Write the data out again, character for character, with no images.

____________

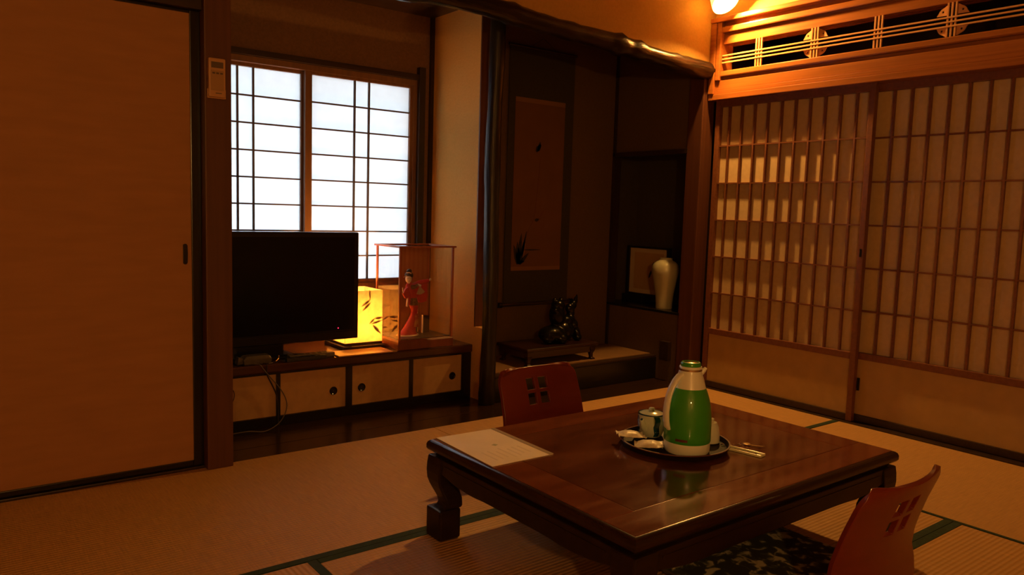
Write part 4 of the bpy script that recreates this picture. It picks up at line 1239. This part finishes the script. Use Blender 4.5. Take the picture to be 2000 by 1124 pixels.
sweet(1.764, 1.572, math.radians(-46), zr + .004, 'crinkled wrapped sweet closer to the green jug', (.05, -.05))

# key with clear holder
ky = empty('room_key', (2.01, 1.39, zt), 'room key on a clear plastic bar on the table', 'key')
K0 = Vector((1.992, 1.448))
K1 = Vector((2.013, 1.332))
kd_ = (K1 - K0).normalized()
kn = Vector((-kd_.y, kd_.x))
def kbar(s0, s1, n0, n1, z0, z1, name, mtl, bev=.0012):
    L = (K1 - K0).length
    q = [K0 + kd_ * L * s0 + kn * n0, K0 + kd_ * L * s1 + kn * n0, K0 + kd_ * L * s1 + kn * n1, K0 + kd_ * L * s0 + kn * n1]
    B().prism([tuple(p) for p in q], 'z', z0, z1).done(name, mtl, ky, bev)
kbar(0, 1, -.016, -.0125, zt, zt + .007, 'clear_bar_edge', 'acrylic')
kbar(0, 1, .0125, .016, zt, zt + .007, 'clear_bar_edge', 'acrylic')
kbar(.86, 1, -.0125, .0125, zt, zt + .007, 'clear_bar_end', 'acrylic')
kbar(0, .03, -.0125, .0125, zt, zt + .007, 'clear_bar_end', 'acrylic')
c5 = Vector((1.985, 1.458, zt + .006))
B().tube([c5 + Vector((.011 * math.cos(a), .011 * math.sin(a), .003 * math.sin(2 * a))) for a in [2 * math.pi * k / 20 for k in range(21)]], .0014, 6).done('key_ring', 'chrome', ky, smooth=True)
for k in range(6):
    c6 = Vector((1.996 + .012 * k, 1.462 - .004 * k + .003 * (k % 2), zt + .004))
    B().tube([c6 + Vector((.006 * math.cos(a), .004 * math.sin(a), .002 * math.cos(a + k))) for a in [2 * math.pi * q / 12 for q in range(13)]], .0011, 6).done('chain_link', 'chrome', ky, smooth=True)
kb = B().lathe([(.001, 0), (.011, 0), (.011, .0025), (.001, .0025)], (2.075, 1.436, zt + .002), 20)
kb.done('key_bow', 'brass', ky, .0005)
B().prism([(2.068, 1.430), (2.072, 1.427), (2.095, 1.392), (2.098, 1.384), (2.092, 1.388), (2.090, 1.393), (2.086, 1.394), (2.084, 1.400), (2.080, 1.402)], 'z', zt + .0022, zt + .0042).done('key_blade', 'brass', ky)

____________

(ANSWER BELOW)
Write part 4 of the bpy script that recreates this picture. It picks up at line 1239. This part finishes the script. Use Blender 4.5. Take the picture to be 2000 by 1124 pixels.
sweet(1.764, 1.572, math.radians(-46), zr + .004, 'crinkled wrapped sweet closer to the green jug', (.05, -.05))

# key with clear holder
ky = empty('room_key', (2.01, 1.39, zt), 'room key on a clear plastic bar on the table', 'key')
K0 = Vector((1.992, 1.448))
K1 = Vector((2.013, 1.332))
kd_ = (K1 - K0).normalized()
kn = Vector((-kd_.y, kd_.x))
def kbar(s0, s1, n0, n1, z0, z1, name, mtl, bev=.0012):
    L = (K1 - K0).length
    q = [K0 + kd_ * L * s0 + kn * n0, K0 + kd_ * L * s1 + kn * n0, K0 + kd_ * L * s1 + kn * n1, K0 + kd_ * L * s0 + kn * n1]
    B().prism([tuple(p) for p in q], 'z', z0, z1).done(name, mtl, ky, bev)
kbar(0, 1, -.016, -.0125, zt, zt + .007, 'clear_bar_edge', 'acrylic')
kbar(0, 1, .0125, .016, zt, zt + .007, 'clear_bar_edge', 'acrylic')
kbar(.86, 1, -.0125, .0125, zt, zt + .007, 'clear_bar_end', 'acrylic')
kbar(0, .03, -.0125, .0125, zt, zt + .007, 'clear_bar_end', 'acrylic')
c5 = Vector((1.985, 1.458, zt + .006))
B().tube([c5 + Vector((.011 * math.cos(a), .011 * math.sin(a), .003 * math.sin(2 * a))) for a in [2 * math.pi * k / 20 for k in range(21)]], .0014, 6).done('key_ring', 'chrome', ky, smooth=True)
for k in range(6):
    c6 = Vector((1.996 + .012 * k, 1.462 - .004 * k + .003 * (k % 2), zt + .004))
    B().tube([c6 + Vector((.006 * math.cos(a), .004 * math.sin(a), .002 * math.cos(a + k))) for a in [2 * math.pi * q / 12 for q in range(13)]], .0011, 6).done('chain_link', 'chrome', ky, smooth=True)
kb = B().lathe([(.001, 0), (.011, 0), (.011, .0025), (.001, .0025)], (2.075, 1.436, zt + .002), 20)
kb.done('key_bow', 'brass', ky, .0005)
B().prism([(2.068, 1.430), (2.072, 1.427), (2.095, 1.392), (2.098, 1.384), (2.092, 1.388), (2.090, 1.393), (2.086, 1.394), (2.084, 1.400), (2.080, 1.402)], 'z', zt + .0022, zt + .0042).done('key_blade', 'brass', ky)